Personal Loans: An Easier-Than-You-Think Way To Pay Off Debt

Living with debt has simply become a fact of life for many Americans. In fact, in 2017, the average American household carried over $137,000 in debt. That includes debt from student loans, auto loans, home mortgages, credit cards, and more. Of course, in a society that glorifies living beyond one’s means, it’s no surprise that having a substantial amount of debt is a normalized American experience. But that doesn’t mean it’s not a huge issue. According to a survey from the American Psychological Association, 72% of Americans have reported feeling stressed about money.

Debt can be particularly emotionally distressing, especially if you can’t see the light at the end of the tunnel — and having multiple sources of debt likely doesn’t do anything to help matters. For many people, though, there’s a useful solution: taking out a personal loan to use to consolidate your debt. Instead of making multiple payments to different lenders, a personal loan can help roll your total debt into one simple monthly payment to one lender.
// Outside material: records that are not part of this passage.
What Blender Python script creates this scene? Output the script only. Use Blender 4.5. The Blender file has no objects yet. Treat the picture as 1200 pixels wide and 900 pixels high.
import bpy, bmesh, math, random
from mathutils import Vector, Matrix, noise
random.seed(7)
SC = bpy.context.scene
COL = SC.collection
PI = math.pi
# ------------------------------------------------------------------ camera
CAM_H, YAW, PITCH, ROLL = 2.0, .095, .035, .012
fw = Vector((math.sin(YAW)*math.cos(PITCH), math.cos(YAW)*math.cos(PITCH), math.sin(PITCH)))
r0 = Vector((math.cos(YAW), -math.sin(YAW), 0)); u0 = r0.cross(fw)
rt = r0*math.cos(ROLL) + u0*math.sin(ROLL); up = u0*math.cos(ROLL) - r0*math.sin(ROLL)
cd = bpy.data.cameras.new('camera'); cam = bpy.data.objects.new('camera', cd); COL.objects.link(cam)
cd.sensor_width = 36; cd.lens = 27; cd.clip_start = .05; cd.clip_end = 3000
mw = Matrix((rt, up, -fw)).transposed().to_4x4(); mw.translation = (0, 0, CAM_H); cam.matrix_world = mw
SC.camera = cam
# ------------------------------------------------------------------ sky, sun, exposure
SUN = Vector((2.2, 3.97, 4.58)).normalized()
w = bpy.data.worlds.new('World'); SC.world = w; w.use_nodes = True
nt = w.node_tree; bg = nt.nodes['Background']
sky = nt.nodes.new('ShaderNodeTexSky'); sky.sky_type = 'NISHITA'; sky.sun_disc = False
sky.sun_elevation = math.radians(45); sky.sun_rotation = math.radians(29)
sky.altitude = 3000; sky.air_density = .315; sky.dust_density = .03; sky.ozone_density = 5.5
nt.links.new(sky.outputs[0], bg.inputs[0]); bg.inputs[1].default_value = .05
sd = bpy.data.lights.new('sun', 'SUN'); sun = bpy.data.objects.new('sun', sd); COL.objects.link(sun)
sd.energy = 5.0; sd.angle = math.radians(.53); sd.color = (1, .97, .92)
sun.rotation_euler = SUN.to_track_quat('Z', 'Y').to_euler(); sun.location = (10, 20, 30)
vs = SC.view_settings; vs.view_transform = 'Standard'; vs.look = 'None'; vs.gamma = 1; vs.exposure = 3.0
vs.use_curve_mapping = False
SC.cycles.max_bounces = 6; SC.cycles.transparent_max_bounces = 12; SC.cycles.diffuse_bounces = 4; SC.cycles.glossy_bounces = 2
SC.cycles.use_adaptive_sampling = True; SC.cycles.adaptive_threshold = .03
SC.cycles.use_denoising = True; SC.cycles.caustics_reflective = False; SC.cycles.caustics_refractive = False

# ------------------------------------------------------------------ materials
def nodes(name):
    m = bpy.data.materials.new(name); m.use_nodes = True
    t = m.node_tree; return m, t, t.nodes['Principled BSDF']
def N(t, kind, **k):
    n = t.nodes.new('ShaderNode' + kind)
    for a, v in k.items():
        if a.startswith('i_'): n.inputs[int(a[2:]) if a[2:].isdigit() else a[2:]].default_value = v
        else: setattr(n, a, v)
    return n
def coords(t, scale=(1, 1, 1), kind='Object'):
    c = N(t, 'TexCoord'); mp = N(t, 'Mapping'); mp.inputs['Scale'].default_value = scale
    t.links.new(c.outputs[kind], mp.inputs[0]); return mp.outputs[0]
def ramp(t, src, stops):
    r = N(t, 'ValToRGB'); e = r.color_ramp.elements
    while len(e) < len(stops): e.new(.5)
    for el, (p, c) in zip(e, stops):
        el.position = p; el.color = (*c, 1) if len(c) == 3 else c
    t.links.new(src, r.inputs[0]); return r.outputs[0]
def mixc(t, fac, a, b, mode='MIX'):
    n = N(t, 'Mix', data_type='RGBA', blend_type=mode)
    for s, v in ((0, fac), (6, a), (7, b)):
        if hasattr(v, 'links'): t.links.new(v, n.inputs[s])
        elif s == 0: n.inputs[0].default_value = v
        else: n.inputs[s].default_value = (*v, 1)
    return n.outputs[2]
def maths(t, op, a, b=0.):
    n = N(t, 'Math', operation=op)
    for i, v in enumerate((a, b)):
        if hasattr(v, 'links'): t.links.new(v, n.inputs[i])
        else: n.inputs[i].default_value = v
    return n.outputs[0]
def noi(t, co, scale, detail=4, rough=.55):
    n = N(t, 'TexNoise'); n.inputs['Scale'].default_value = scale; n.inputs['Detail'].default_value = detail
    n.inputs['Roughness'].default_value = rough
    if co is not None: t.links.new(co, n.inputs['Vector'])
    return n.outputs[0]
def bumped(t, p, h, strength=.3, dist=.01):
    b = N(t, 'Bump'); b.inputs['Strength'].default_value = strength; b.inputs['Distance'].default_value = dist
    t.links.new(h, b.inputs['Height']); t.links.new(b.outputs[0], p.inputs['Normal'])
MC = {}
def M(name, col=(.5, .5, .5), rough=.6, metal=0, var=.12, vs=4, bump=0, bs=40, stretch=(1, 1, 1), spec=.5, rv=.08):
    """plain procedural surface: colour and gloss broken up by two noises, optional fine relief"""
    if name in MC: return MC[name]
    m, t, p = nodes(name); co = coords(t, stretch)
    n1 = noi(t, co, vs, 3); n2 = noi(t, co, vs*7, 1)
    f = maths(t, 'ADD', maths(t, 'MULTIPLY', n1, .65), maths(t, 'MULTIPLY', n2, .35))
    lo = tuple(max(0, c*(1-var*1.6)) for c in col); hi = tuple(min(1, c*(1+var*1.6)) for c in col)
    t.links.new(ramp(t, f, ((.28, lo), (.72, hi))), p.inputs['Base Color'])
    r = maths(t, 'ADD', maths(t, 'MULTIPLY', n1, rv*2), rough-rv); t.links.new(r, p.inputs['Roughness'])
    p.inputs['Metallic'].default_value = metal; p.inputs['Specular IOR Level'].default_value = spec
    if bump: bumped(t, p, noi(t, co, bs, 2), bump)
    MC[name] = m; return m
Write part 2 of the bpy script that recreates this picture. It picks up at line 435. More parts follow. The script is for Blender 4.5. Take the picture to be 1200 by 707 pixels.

Of course, a personal loan for debt consolidation isn’t the right choice for everyone. Here are some instances where it might make the most sense for you:

  1. You’re already actively working towards paying off your debt.
    If you have debt, you’ve probably already come to the realization that it’s very difficult to pay it off if you don’t know where your money is going. Debt payoff takes careful planning — most of us don’t have an extra lump sum of money lying around at the end of every month. Instead, we have to analyze our spending patterns to see where we can afford to cut back to make room in our budget for debt payments.

    If this sounds like you — if you know how to budget effectively and manage your cash flow — then great! Debt consolidation through a personal loan may be a great choice for you. Why? Simply put, a personal loan isn’t going to solve your debt problems or magically pay your debt off for you. What it can do, however, is simplify the work you’re already putting towards paying off your debt, and hopefully get you better terms for paying it off. A personal loan is a good option for debt payoff only if you already have a plan to pay off your debt in place and can afford to make the fixed monthly payments that the loan will most likely require.

    Of course, you also want to consider the amount of debt you have before applying for a personal loan. For instance, if you have credit card debt that you’re set to pay off within the next six months, applying for a personal loan may not be worth your time. But if your combined consumer debt and student loans are going to take you several years to pay off, it may be worth looking into debt consolidation options.

  2. You’re in good shape when it comes to your credit.
    Having substantial debt is not the same as having bad credit. If you have a solid history of making your debt payments on time, have kept your old accounts open to lengthen the age of your credit, and keep your credit utilization rate low, chances are, you have a decent credit score to back you up. This can be very helpful in making you a desirable candidate for a personal loan.

    As with any type of loan, personal loan interest rates vary. The better your credit score, the lower the interest rate you can hope to qualify for — and the less your debt will likely cost you in the long run.

    If you only qualify for loan interest rates that are on par with the rates on your credit cards (or whatever other debt you’re consolidating), it may not be worth it to consolidate at the moment. You can, however, try to grow your credit so you have a better chance of snagging a loan with a decent interest rate in a few months. First and foremost, you’ll want to focus on making your debt payments in full and on time, but there are also plenty of other ways you can grow your credit score. For example, you can call your credit card companies to try and get your credit limit increased. As long as you keep your spending under control, this can help you keep your credit utilization rate under the recommended 30%.

  3. Consolidating can help you save more over time.
    Of course, a personal loan isn’t going to be worth much if it means it will cost you more to pay off your debt in the long run. You may be tempted to apply for a personal loan that lowers your monthly payments, as that would lighten your financial load in the immediate. However, make sure to read the loan terms and agreement in full before signing. If the loan term is much longer than your current debt payoff plan, it might end up costing you much more over time — despite that attractive lower monthly payment.

    Before acquiring your personal loan for debt consolidation, run the numbers to see if it makes the most sense for you. After you’ve multiplied the fixed monthly payment per the number of months in the loan’s term, what is the total cost of the loan? If it outweighs the total cost of your current debt plan, it may be best to find an alternate solution. Alternatively, if it’s less than the total cost of your current debt plan, the personal loan may just be the way to go.
Remember, paying off debt is a common struggle, and you’re nowhere near alone — but you do have options to lighten your stress load. If you’re unsure of what to do, consider using a personal loan comparison calculator to see what options may be available to you. And, as with any major financial decision, the choice to consolidate your debt with a personal loan is ultimately up to you.